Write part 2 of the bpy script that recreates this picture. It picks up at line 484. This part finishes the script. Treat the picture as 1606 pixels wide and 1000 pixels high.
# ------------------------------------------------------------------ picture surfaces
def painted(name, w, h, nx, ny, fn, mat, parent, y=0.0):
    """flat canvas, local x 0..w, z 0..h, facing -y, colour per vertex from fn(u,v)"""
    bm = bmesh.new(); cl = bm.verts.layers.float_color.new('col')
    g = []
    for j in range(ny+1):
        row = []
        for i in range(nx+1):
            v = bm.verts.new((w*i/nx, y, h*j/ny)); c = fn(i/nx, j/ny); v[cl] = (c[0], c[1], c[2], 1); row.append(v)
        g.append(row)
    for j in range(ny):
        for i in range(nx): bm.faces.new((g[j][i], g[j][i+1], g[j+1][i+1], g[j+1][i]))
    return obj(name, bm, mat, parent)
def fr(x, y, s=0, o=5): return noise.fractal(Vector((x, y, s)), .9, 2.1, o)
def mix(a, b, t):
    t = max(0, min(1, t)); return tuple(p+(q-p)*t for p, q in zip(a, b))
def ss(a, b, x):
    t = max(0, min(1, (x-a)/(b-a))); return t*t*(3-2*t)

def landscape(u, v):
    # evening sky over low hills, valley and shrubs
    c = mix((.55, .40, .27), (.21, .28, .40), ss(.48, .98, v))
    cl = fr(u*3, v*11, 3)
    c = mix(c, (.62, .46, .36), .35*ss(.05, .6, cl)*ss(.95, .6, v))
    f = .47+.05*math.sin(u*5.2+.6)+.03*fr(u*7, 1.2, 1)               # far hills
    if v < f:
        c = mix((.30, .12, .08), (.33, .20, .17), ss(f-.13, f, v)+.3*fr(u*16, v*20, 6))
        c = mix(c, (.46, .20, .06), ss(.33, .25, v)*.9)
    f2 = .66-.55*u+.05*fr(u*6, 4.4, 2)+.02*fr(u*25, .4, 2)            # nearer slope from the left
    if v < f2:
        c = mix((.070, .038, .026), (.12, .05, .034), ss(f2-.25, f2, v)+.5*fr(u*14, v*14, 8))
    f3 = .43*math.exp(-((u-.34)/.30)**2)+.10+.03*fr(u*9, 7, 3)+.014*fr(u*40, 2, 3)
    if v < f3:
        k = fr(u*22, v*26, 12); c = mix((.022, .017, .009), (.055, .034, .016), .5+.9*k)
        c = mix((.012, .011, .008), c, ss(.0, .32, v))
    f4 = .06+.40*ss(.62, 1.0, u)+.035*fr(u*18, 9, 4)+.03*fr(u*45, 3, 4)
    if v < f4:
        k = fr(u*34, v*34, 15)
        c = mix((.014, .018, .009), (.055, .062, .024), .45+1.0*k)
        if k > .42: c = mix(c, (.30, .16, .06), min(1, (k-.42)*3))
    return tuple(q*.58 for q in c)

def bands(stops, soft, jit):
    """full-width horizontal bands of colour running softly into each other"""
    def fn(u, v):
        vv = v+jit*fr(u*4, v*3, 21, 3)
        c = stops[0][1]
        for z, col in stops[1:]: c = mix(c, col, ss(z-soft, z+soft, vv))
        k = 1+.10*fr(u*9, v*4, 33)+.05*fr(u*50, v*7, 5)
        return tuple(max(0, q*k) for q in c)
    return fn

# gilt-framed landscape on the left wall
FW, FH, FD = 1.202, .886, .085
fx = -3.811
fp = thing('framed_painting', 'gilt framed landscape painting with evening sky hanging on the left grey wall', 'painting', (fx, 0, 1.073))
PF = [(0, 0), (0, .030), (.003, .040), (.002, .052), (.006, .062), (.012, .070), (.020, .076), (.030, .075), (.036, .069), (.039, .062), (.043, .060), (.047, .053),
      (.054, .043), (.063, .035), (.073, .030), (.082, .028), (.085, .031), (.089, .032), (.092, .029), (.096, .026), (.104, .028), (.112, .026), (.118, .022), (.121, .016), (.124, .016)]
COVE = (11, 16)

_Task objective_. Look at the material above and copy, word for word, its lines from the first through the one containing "t = max(0, min(1, (x-a)/(b-a)));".

_Exercise solution_.
Write part 2 of the bpy script that recreates this picture. It picks up at line 484. This part finishes the script. Treat the picture as 1606 pixels wide and 1000 pixels high.
# ------------------------------------------------------------------ picture surfaces
def painted(name, w, h, nx, ny, fn, mat, parent, y=0.0):
    """flat canvas, local x 0..w, z 0..h, facing -y, colour per vertex from fn(u,v)"""
    bm = bmesh.new(); cl = bm.verts.layers.float_color.new('col')
    g = []
    for j in range(ny+1):
        row = []
        for i in range(nx+1):
            v = bm.verts.new((w*i/nx, y, h*j/ny)); c = fn(i/nx, j/ny); v[cl] = (c[0], c[1], c[2], 1); row.append(v)
        g.append(row)
    for j in range(ny):
        for i in range(nx): bm.faces.new((g[j][i], g[j][i+1], g[j+1][i+1], g[j+1][i]))
    return obj(name, bm, mat, parent)
def fr(x, y, s=0, o=5): return noise.fractal(Vector((x, y, s)), .9, 2.1, o)
def mix(a, b, t):
    t = max(0, min(1, t)); return tuple(p+(q-p)*t for p, q in zip(a, b))
def ss(a, b, x):
    t = max(0, min(1, (x-a)/(b-a))); return t*t*(3-2*t)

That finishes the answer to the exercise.